I read the programme, I understood the idea. But although I saw variations on the theme of balance and interesting glimpses into the unique creative gifts of the eight creators, an entirely different theme of the programme suggested itself to me as the evening went on.
Javier De Frutos’ mischievously named The Title is in the Text opened the evening, taking the idea of balance literally with a thrilling see-saw constructed on the stage for the dancers to swing, lift and jump off. Filled with charged tableau and momentary glimpses of something complex at work underneath the near constant momentum of the see-saw, Scott Walker’s music and words added another layer of complexity that I was not always sure resolved itself.
But it was with the second piece, Human Animals by Ivan Pérez that my theme began to emerge. Dancers in floral shirts and bare legs filled the stage to Joby Talbot’s rhythmically driving music and trotted around like show ponies in an area. The choreography placed an emphasis on the lower legs and feet in a way that is rare for an all male ensemble, and it was then I had my epiphany. Of course! It’s a programme about masculinity. Yes, balance; yes, fourteen days to create, but as the male dancers paraded in a vaguely comical way I suddenly realised I was actually watching a treatise on maleness and its different and even competing aspects.

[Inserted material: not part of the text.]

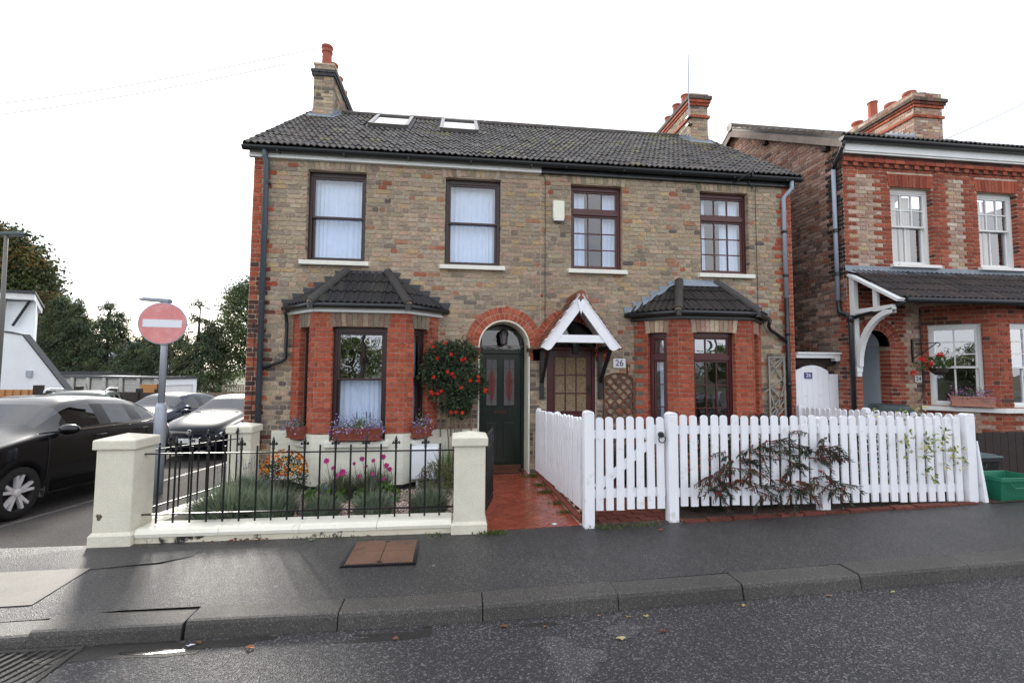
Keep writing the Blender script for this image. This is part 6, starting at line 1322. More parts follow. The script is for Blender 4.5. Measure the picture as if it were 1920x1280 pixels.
# moss and weeds
r = random.Random(80); m = MB()
for (x, y, n, s_) in ((4.52, -.25, 220, .10), (4.50, -.95, 140, .06), (4.48, -1.4, 140, .07), (4.52, -2.0, 70, .05), (3.66, -2.95, 160, .08), (4.50, -2.4, 50, .04), (3.1, -2.93, 25, .08), (2.3, -2.92, 25, .12), (4.8, -2.98, 90, .10), (5.2, -2.98, 60, .1), (1.9, -2.92, 15, .1), (4.62, -1.2, 60, .06)):
    for i in range(n): p = Vector((x+r.gauss(0, s_), y+r.gauss(0, s_*.35), pz(x, y) if (y > -2.8 and x > 3.4) else zc(x, y))); leaf(m, p, Vector((r.uniform(-.6, .6), r.uniform(-.6, .6), 1)), rv(r), r.uniform(.015, .045), .012, jit(r.choice([S(84, 104, 50), S(70, 90, 44), S(98, 112, 58)]), .2, r))
tag(m.build('weeds', MT['leaf'], fix=False), 'moss and small weeds in the cracks by wall and path', 'weeds', kind='stuff')
m = MB()
for i in range(90): x = 5.2+r.random()*3.8; leaf(m, Vector((x, -2.98+r.uniform(-.03, .06), zb(x)+.012)), Vector((r.uniform(-1, 1), r.uniform(-1, 1), .2)), Vector((0, 0, 1)), .03, .018, jit(r.choice([S(110, 76, 50), S(86, 60, 44), S(140, 104, 62)]), .2, r))
for i in range(24): x = r.choice((1.1, 1.25, 1.35))+r.gauss(0, .12); leaf(m, Vector((x, -2.92+r.uniform(-.03, .01), zb(x)+.012)), Vector((r.uniform(-1, 1), r.uniform(-1, 1), .3)), Vector((0, 0, 1)), .045, .03, jit(r.choice([S(104, 58, 42), S(88, 58, 42), S(120, 84, 56)]), .2, r))
tag(m.build('leaf_litter', MT['leaf'], fix=False), 'dead leaves gathered along the foot of the wall and fences', 'leaf litter', kind='stuff')
# fallen leaves and scraps
def scrap(x, y, z, s_, col, lab, name='fallen_leaf', cat='leaf', grp=None, seed=0):
    r = random.Random(seed); m = MB(); a = r.uniform(0, 6.28); n = 9; P = []
    for i in range(n): t = a+i*2*math.pi/n; k = s_*(1 if i % 2 else .6)*r.uniform(.8, 1.1); P.append((x+k*math.cos(t)*1.3, y+k*math.sin(t)*.8, z+.006+r.uniform(0, .016)))
    m.add([(x, y, z+.012)]+P, [(0, i+1, (i+1) % n+1) for i in range(n)], col); tag(m.build(name, MT['leaf'], fix=False), lab, cat, grp)
GL = 'brown leaf lying on the wet road or pavement'; GG = 'fallen leaves on the road and pavement'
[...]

If Javier de Frutos’ work was about brotherhood, competition and perhaps the relentlessness of physical labour, then Human Animals spoke of the male as a strutting dandy with the flair of a peacock, building to a climax which was more reminiscent of a pack of wild autumnal stags.
Like a scientist in a laboratory, I waited for the curtain to come up on Christopher Wheeldon’s offering, Us, to test out my theory. With gorgeous, sweeping music by Keaton Hendon this duet was unexpectedly moving, the two dancers revealing something very universal about everything one wants to say and can’t. Here was the tenderness and soft emotion of masculinity, tentatively hidden and secret.